**WHAT TO DO**.
Transcribe every line exactly and omit anything that is a picture.

[Start]

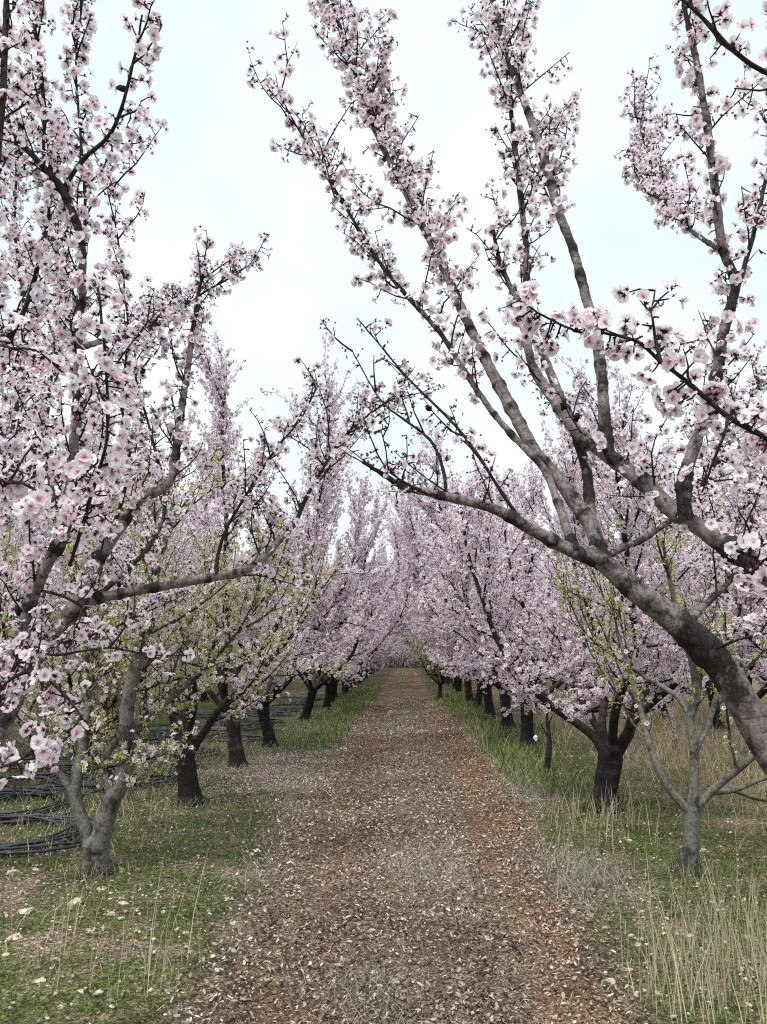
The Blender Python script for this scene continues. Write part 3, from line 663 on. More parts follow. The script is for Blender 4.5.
# third on the left: thick dark trunk, half in leaf, limb reaching right
b = ground_at(190, 810); Y = b[1]
tr = (np.array([(0, 0, -.1), lp(191, 809), lp(189, 785), lp(185, 755), lp(187, 742)]), np.array([.14, .115, .098, .105, .10]))
ls = [([lp(193, 748), lp(207, 728), lp(222, 705), lp(243, 688), lp(266, 664)], .044, 1.1), ([lp(182, 745), lp(172, 715), lp(160, 680, .3)], .045, 1.0),
      ([lp(186, 745), lp(195, 700, -.3), lp(190, 660, -.6)], .04, .8), ([lp(192, 745), lp(185, 705, .4), lp(200, 660, .7)], .042, 1.1)]
p_, t_ = row_tree(43, kind='leaf', bloom=.62, trunk_pts=tr, limb_starts=ls, n_limb=4, gap=.036, dens=1.4, r_t=.10)
stand(p_, 'almond_tree', (b[0], b[1], hz(*b)), 'almond tree with a straight dark trunk and low limb of yellow green leaves reaching right', 'tree', ROWL)

# second on the right: slim pale young tree with sparse leaf
b = ground_at(688, 880); Y = b[1]
tr = (np.array([(0, 0, -.1), lp(687, 879), lp(689, 862), lp(691, 850), lp(692, 815), lp(692, 808)]), np.array([.095, .082, .072, .055, .053, .057]))
ls = [([lp(690, 812), lp(676, 797), lp(665, 783), lp(656, 763), lp(648, 740, .05), lp(642, 715, .1)], .032, .9),
      ([lp(692, 812), lp(694, 780), lp(694, 745), lp(690, 715), lp(696, 690), lp(692, 660, -.1)], .042, 1.0),
      ([lp(694, 812), lp(706, 797), lp(717, 786), lp(735, 772, -.1), lp(755, 755, -.2)], .034, .8),
      ([lp(712, 792), lp(735, 790, .2), lp(760, 780, .3), lp(800, 765, .4)], .022, .7),
      ([lp(694, 752), lp(708, 725, .1), lp(718, 690, .2)], .024, 1.0), ([lp(690, 715), lp(676, 695, .1), lp(650, 680, .2), lp(620, 660, .3)], .022, .6)]
p_, t_ = row_tree(47, kind='leaf', bloom=.2, trunk_pts=tr, limb_starts=ls, n_limb=6, bark_m=M_BARK_PALE, gap=.055, dens=.8, r_t=.058, foot=.085, old=0, low=False)
stand(p_, 'almond_tree', (b[0], b[1], hz(*b)), 'slim young almond tree with pale smooth trunk, dark foot and few small leaves', 'tree', ROWR)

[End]

**THE RESPONSE**.
The Blender Python script for this scene continues. Write part 3, from line 663 on. More parts follow. The script is for Blender 4.5.
# third on the left: thick dark trunk, half in leaf, limb reaching right
b = ground_at(190, 810); Y = b[1]
tr = (np.array([(0, 0, -.1), lp(191, 809), lp(189, 785), lp(185, 755), lp(187, 742)]), np.array([.14, .115, .098, .105, .10]))
ls = [([lp(193, 748), lp(207, 728), lp(222, 705), lp(243, 688), lp(266, 664)], .044, 1.1), ([lp(182, 745), lp(172, 715), lp(160, 680, .3)], .045, 1.0),
      ([lp(186, 745), lp(195, 700, -.3), lp(190, 660, -.6)], .04, .8), ([lp(192, 745), lp(185, 705, .4), lp(200, 660, .7)], .042, 1.1)]
p_, t_ = row_tree(43, kind='leaf', bloom=.62, trunk_pts=tr, limb_starts=ls, n_limb=4, gap=.036, dens=1.4, r_t=.10)
stand(p_, 'almond_tree', (b[0], b[1], hz(*b)), 'almond tree with a straight dark trunk and low limb of yellow green leaves reaching right', 'tree', ROWL)

# second on the right: slim pale young tree with sparse leaf
b = ground_at(688, 880); Y = b[1]
tr = (np.array([(0, 0, -.1), lp(687, 879), lp(689, 862), lp(691, 850), lp(692, 815), lp(692, 808)]), np.array([.095, .082, .072, .055, .053, .057]))
ls = [([lp(690, 812), lp(676, 797), lp(665, 783), lp(656, 763), lp(648, 740, .05), lp(642, 715, .1)], .032, .9),
      ([lp(692, 812), lp(694, 780), lp(694, 745), lp(690, 715), lp(696, 690), lp(692, 660, -.1)], .042, 1.0),
      ([lp(694, 812), lp(706, 797), lp(717, 786), lp(735, 772, -.1), lp(755, 755, -.2)], .034, .8),
      ([lp(712, 792), lp(735, 790, .2), lp(760, 780, .3), lp(800, 765, .4)], .022, .7),
      ([lp(694, 752), lp(708, 725, .1), lp(718, 690, .2)], .024, 1.0), ([lp(690, 715), lp(676, 695, .1), lp(650, 680, .2), lp(620, 660, .3)], .022, .6)]
p_, t_ = row_tree(47, kind='leaf', bloom=.2, trunk_pts=tr, limb_starts=ls, n_limb=6, bark_m=M_BARK_PALE, gap=.055, dens=.8, r_t=.058, foot=.085, old=0, low=False)
stand(p_, 'almond_tree', (b[0], b[1], hz(*b)), 'slim young almond tree with pale smooth trunk, dark foot and few small leaves', 'tree', ROWR)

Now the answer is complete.